Le rôle des collectivités urbaines

Les actions des villes sont importantes pour inciter les installations maraîchères. Les politiques alimentaires urbaines peuvent agir sur plusieurs leviers : foncier, économie, logistique, restauration collective, aide alimentaire… Ainsi, les Projets alimentaires territoriaux (PAT) créés dans la Loi d’avenir du 13 octobre 2014, ont pour objectif de « relocaliser l’agriculture et l’alimentation dans les territoires en soutenant l’installation d’agriculteurs, les circuits courts ou les produits locaux dans les cantines ».

L’élaboration des PAT associe différents acteurs des territoires : collectivités, associations de consommateurs, producteurs, grossistes, supermarchés, organismes de recherche… A titre d’exemple, le PAT de Bordeaux métropole a pour but de répondre à quatre enjeux prioritaires : « permettre à tous d’exercer son choix d’une alimentation saine et durable », « lutter contre le gaspillage alimentaire », « renforcer la capacité agricole alimentaire du territoire » et « relocaliser les filières et encourager les circuits courts et de proximité ». En septembre 2020, on recensait 189 PAT, portés à 90 % par les collectivités locales et territoriales.

Un bâti alimentaire plus durable

Des solutions innovantes de gestion des bâtiments alimentaires sont expérimentées au cours du projet de recherche Bâti Alim.

 

 
Les bâtiments alimentaires désignent les bâtiments dédiés à la production agricole, mais aussi à la transformation, au conditionnement, à la vente... © RFL

Dans un contexte de développement de l’approvisionnement alimentaire local des villes, l’accès au foncier pour les exploitations agricoles est primordial.

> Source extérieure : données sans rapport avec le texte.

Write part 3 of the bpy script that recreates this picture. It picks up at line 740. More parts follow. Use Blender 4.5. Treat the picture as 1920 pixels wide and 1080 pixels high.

A la fois pour les terres cultivables mais aussi pour les bâtiments alimentaires (c’est-à-dire les bâtiments de production agricole, transformation, conditionnement, logistique, vente…). Le projet de recherche Bâti Alim, mené depuis 2018 par des chercheurs d’INRAE, vise une gestion durable du bâti alimentaire. « Le projet part du constat que les nouveaux besoins en bâtiments alimentaires sont mal connus », indique Brigitte Nougarèdes, sociologue à INRAE et coordinatrice du projet. Ces besoins doivent être remplis tout en préservant les espaces agricoles du mitage et de l’urbanisation.

Modularité, auto-construction, mutualisation et mobilité

Pour les acteurs du projet, la gestion durable du bâti alimentaire doit intégrer les enjeux environnementaux (préservation des terres agricoles), paysagers (intégration paysagère des bâtiments), économiques (liés aux ressources financières limitées des porteurs de projets), mais aussi sociaux et éthiques. Les solutions architecturales envisagées reposent notamment sur la modularité, l’auto-construction, la mutualisation ou encore la mobilité des structures.

Deux expérimentations ont été présentées par Brigitte Nougarèdes lors du webinaire sur l’agriculture urbaine : la première a lieu à Lodève, dans l’Hérault, et concerne l’installation de deux maraîchers sur du foncier public. Les prototypes de bâtiments associent un module de stockage de matériel avec un module de stockage de légumes, avec un auvent pour l’accueil et la préparation de paniers de légumes. La deuxième expérimentation, à Génolhac dans le Gard, consiste en un atelier de transformation de légumes. Quatre modules sont prévus pour l’atelier, associé à un auvent pour le prélavage des légumes.